Batey, Sarah (2019) How Useful is the Implementation of Staff Awareness Training in Suicide and Self-Harm Reduction: Perspectives of Frontline Staff. Masters thesis, University of Huddersfield.


Suicide and self-harm (SASH) within the prison estate is a prevalent issue. Figures indicate 325 deaths in prison in the 12 months leading to December 2018, of which 92 were self-inflicted, and 52, 814 incidents of self-harm- up a considerable 23% from the previous year.

Explanations to why SASH manifest greater in prison are manifold; prison experiences exacerbate mental health through the deprivation of liberty, goods, heterosexual relationships, autonomy and security. SASH can be considered a coping strategy or (mal)adaption to these deprivations.

As a response to this, the prison service has a SASH training package, delivered annually to frontline staff to aid SASH prevention.
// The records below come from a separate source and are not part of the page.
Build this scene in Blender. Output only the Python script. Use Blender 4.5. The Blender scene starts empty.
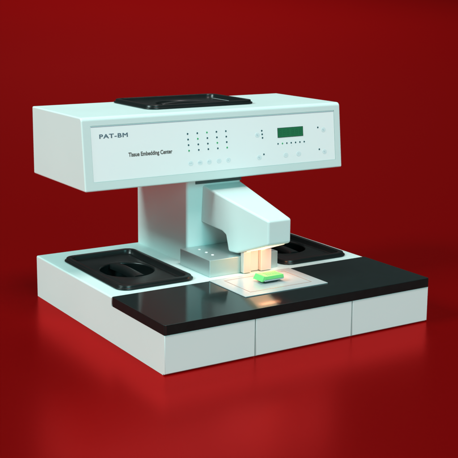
import bpy, bmesh, math, random
from mathutils import Vector, Matrix
S = bpy.context.scene
COL = S.collection
random.seed(4)

# ------------------------------------------------------------------ camera
RES = 458.0
cam = bpy.data.cameras.new('camera'); camo = bpy.data.objects.new('camera', cam); COL.objects.link(camo)
CX, CY, CZ, YAW, PIT, ROL, F, PPX, PPY = -0.826, -1.5037, 0.6447, 0.5603, -0.1928, 0.0069, 1054.44, 223.99, 198.59
YAW, PIT, ROL, F, PPX, PPY = CAMFIX = (YAW, PIT, ROL, F, PPX, PPY)
fw = Vector((math.sin(YAW)*math.cos(PIT), math.cos(YAW)*math.cos(PIT), math.sin(PIT)))
r0 = fw.cross(Vector((0, 0, 1))).normalized(); u0 = r0.cross(fw)
rt = math.cos(ROL)*r0 + math.sin(ROL)*u0; up = -math.sin(ROL)*r0 + math.cos(ROL)*u0
M = Matrix((rt, up, -fw)).transposed().to_4x4(); M.translation = (CX, CY, CZ)
camo.matrix_world = M
cam.sensor_width = 36; cam.lens = F/RES*36
cam.shift_x = (RES/2-PPX)/RES; cam.shift_y = (PPY-RES/2)/RES
cam.clip_start = .05; cam.clip_end = 200
S.camera = camo

# ------------------------------------------------------------------ world, lamps, exposure
w = bpy.data.worlds.new('World'); S.world = w; w.use_nodes = True
bg = w.node_tree.nodes['Background']; bg.inputs[0].default_value = (.85, 1, .98, 1); bg.inputs[1].default_value = .065
S.view_settings.view_transform = 'Standard'; S.view_settings.look = 'None'
S.view_settings.exposure = 0; S.view_settings.gamma = 1
def area(name, loc, target, size, power, color, sy=None):
    l = bpy.data.lights.new(name, 'AREA'); l.energy = power; l.color = color; l.size = size
    if sy: l.shape = 'RECTANGLE'; l.size_y = sy
    o = bpy.data.objects.new(name, l); COL.objects.link(o); o.location = loc
    o.rotation_euler = (Vector(target)-Vector(loc)).to_track_quat('-Z', 'Y').to_euler(); return o
area('softbox_top', (.8, -3.0, 8.6), (.3, .3, .1), 3.0, 580, (1, .85, .84))
area('softbox_left', (-5.6, .9, 4.8), (.3, .3, .2), 2.4, 540, (.74, 1, .97))
area('softbox_front', (-.6, -8.0, 3.2), (.3, .3, .2), 4.0, 395, (.40, 1, 1))
area('added_backdrop_fill', (3.8, 6.3, 7.0), (4.0, 7.4, 0), 3.5, 260, (1, .98, .96)).data.spread = math.radians(115)  # lamp added only to brighten and even out the far red backdrop

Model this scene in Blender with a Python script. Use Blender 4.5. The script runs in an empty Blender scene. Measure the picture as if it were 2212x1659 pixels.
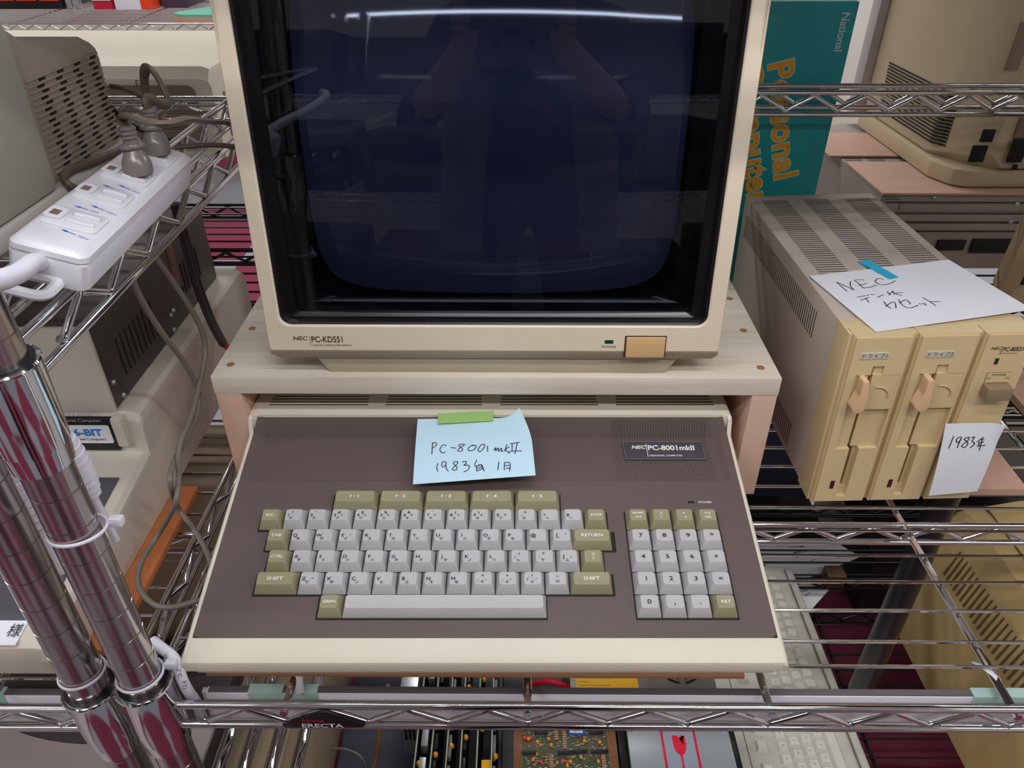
import bpy, bmesh, math, random
from mathutils import Vector, Matrix
random.seed(7)
PI = math.pi
SC = bpy.context.scene
COL = SC.collection
R = math.radians

# ------------------------------------------------------------------ camera, world, lights, exposure
F_PX = 1621.15
PITCH, YAW, CAM_H = R(34.04), R(0.36), 0.497          # shelf deck is z = 0
cam_d = bpy.data.cameras.new('camera'); cam = bpy.data.objects.new('camera', cam_d); COL.objects.link(cam)
cam.location = (0, 0, CAM_H); cam.rotation_euler = (PI/2 - PITCH, 0, YAW)
cam_d.sensor_fit = 'HORIZONTAL'; cam_d.sensor_width = 36; cam_d.lens = F_PX/2212*36
cam_d.clip_start = 0.01; cam_d.clip_end = 60
SC.camera = cam
SC.view_settings.view_transform = 'Standard'; SC.view_settings.look = 'None'
SC.view_settings.gamma = 1; SC.view_settings.exposure = 0.0; SC.view_settings.use_curve_mapping = False
w = bpy.data.worlds.new('world'); SC.world = w; w.use_nodes = True
w.node_tree.nodes['Background'].inputs[0].default_value = (.80, .84, .95, 1)
w.node_tree.nodes['Background'].inputs[1].default_value = 0.30
FLOOR_Z, CEIL_Z = -0.76, 1.85

def area(name, loc, sx, sy, power, col=(1, .97, .95), rot=(0, 0, 0)):
    l = bpy.data.lights.new(name, 'AREA'); l.shape = 'RECTANGLE'; l.size = sx; l.size_y = sy
    l.energy = power; l.color = col
    o = bpy.data.objects.new(name, l); COL.objects.link(o); o.location = loc; o.rotation_euler = rot
    return o
TUBES = [(-1.5, -0.9), (0.35, -0.9), (2.1, -0.9), (-1.5, 2.4), (0.35, 2.4), (2.1, 2.4), (-1.5, 0.75), (1.9, 0.75)]
for i, (x, y) in enumerate(TUBES):
    area('tube_light', (x, y, CEIL_Z-.075), 1.2, .10, 15.5 if y < 0 else (26 if y > 2 else 5), (1, .985, .955))
area('shelf_led_light', (.06, .329, .5495), .75, .010, 1.15, (.95, .96, 1.0), (R(8), 0, 0))
area('shelf_led_light', (-.66, .350, .2435), .55, .010, 0.55, (.95, .96, 1.0), (R(8), 0, 0))
area('shelf_led_light', (.12, .3432, -.0575), .60, .005, 0.36, (.93, .96, 1.0))

# ------------------------------------------------------------------ helpers
CAMP = Vector((0, 0, CAM_H))
_Rc = cam.rotation_euler.to_matrix()
def ray(x, y): return _Rc @ Vector(((x-1106)/F_PX, -(y-829.5)/F_PX, -1))
def at(x, y, X=None, Y=None, Z=None):
    r = ray(x, y)
    t = (X/r.x) if X is not None else (Y/r.y) if Y is not None else (Z-CAM_H)/r.z
    return CAMP + r*t

def tag(o, label=None, cat=None, group=None, kind=None):
    if label: o['label'] = label
    if cat: o['category'] = cat
    if group: o['group'] = group
    if kind: o['kind'] = kind
    return o
def thing(name, label, cat, loc=(0, 0, 0), rot=(0, 0, 0), group=None):
    o = bpy.data.objects.new(name, None); COL.objects.link(o); o.empty_display_size = .05
    o.location = loc; o.rotation_euler = rot
    return tag(o, label, cat, group)
def fin(name, bm, mats, parent=None, angle=35, loc=None, rot=None):
    me = bpy.data.meshes.new(name)
    bmesh.ops.recalc_face_normals(bm, faces=bm.faces[:])
    bm.to_mesh(me); bm.free()
    if not isinstance(mats, (list, tuple)): mats = [mats]
    for m in mats: me.materials.append(m)
    if angle:
        me.polygons.foreach_set('use_smooth', [True]*len(me.polygons))
        me.set_sharp_from_angle(angle=R(angle))
    o = bpy.data.objects.new(name, me); COL.objects.link(o)
    if parent: o.parent = parent
    if loc: o.location = loc
    if rot: o.rotation_euler = rot
    return o
def NB(): return bmesh.new()
def box(bm, x0, x1, y0, y1, z0, z1, bev=0, M=None, mi=0, seg=2):
    m = Matrix.Translation(((x0+x1)/2, (y0+y1)/2, (z0+z1)/2)) @ Matrix.Diagonal((abs(x1-x0), abs(y1-y0), abs(z1-z0), 1))
    if M: m = M @ m
    r = bmesh.ops.create_cube(bm, size=1, matrix=m)
    fs = set(f for v in r['verts'] for f in v.link_faces)
    for f in fs: f.material_index = mi
    if bev:
        es = list(set(e for f in fs for e in f.edges))
        bmesh.ops.bevel(bm, geom=es, offset=bev, segments=seg, profile=.6, affect='EDGES')
    return bm
def prism(bm, pts, fn, a, b, mi=0, bev=0):
    """polygon pts (u,v) extruded from a to b; fn(u,v,w)->xyz"""
    v0 = [bm.verts.new(fn(u, v, a)) for u, v in pts]; v1 = [bm.verts.new(fn(u, v, b)) for u, v in pts]
    n = len(pts); fs = []
    fs.append(bm.faces.new(v0)); fs.append(bm.faces.new(v1[::-1]))
    for i in range(n): fs.append(bm.faces.new((v0[i], v0[(i+1) % n], v1[(i+1) % n], v1[i])))
    for f in fs: f.material_index = mi
    if bev:
        es = list(set(e for f in fs for e in f.edges))
        bmesh.ops.bevel(bm, geom=es, offset=bev, segments=2, profile=.6, affect='EDGES')
    return bm
YZ = lambda u, v, w: (w, u, v)
XZ = lambda u, v, w: (u, w, v)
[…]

A mixed methods design was used incorporating frequency data from 61 post-training evaluation forms and 7 30-45 minute semi-structured interviews with frontline prison staff. A thematic analysis was used to identify codes from the interview data, and these were contextualised by the post-training evaluation form descriptive analyses.


Of the 61 post-training evaluation forms, 56 stated the training was highly effective in achieving course aims. However, of those interviewed, it is clear that this effectiveness was in delivery of procedural content only, such as the use of the ACCT. Knowledge and awareness delivery of mental health and SASH was ‘basic’, ‘boring’, and ‘tick box orientated’. Staff feel unsupported in mental health provision and guidance post-training.
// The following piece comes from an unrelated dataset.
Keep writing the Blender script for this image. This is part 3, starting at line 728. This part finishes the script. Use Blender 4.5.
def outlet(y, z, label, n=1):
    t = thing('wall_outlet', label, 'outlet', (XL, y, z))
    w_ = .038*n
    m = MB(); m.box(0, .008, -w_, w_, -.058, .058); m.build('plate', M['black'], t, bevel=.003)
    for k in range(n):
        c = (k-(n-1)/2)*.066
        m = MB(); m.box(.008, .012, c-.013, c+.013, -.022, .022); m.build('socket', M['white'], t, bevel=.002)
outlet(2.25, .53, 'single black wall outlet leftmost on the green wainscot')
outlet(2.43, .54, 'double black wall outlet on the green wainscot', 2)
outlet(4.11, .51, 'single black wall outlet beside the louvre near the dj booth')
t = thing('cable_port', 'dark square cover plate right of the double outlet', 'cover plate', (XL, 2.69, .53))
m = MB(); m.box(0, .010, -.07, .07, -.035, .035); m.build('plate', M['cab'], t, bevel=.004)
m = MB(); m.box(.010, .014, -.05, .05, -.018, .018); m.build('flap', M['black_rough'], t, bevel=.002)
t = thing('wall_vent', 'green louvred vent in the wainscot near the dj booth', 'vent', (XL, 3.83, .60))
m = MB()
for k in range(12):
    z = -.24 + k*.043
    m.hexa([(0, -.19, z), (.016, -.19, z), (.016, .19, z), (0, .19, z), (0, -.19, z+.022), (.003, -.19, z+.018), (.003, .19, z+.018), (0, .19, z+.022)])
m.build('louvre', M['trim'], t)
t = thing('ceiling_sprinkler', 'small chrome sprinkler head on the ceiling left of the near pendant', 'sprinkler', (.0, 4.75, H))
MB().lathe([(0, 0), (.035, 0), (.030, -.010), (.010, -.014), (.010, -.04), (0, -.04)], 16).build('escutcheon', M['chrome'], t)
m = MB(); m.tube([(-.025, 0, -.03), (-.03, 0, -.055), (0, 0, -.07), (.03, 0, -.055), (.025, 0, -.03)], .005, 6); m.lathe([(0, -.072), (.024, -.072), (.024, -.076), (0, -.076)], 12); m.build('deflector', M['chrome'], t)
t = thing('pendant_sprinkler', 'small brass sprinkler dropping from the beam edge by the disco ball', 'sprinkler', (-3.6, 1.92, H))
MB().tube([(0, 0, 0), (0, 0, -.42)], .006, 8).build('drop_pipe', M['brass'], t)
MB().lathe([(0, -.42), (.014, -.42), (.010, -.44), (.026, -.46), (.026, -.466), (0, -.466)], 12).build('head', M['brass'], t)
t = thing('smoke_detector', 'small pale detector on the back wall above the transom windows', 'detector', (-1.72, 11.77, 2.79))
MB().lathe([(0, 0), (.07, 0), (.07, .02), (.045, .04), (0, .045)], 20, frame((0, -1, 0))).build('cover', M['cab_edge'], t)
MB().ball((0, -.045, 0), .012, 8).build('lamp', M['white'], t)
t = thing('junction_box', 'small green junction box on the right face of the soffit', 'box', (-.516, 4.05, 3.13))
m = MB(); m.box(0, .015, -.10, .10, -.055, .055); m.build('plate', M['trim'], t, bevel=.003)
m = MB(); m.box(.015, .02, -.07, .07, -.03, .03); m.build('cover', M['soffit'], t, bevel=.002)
Effective training methods embody a level of ‘control’ and input from adult learners and training delegates. Participants want to be active ‘learners’ in SASH, seeking knowledge to support person-centred care of prisoners as well as the ability to follow procedure.

Following this, implications for future SASH practice and policy are highlighted in an applicable model to fit current prison regime and training resources.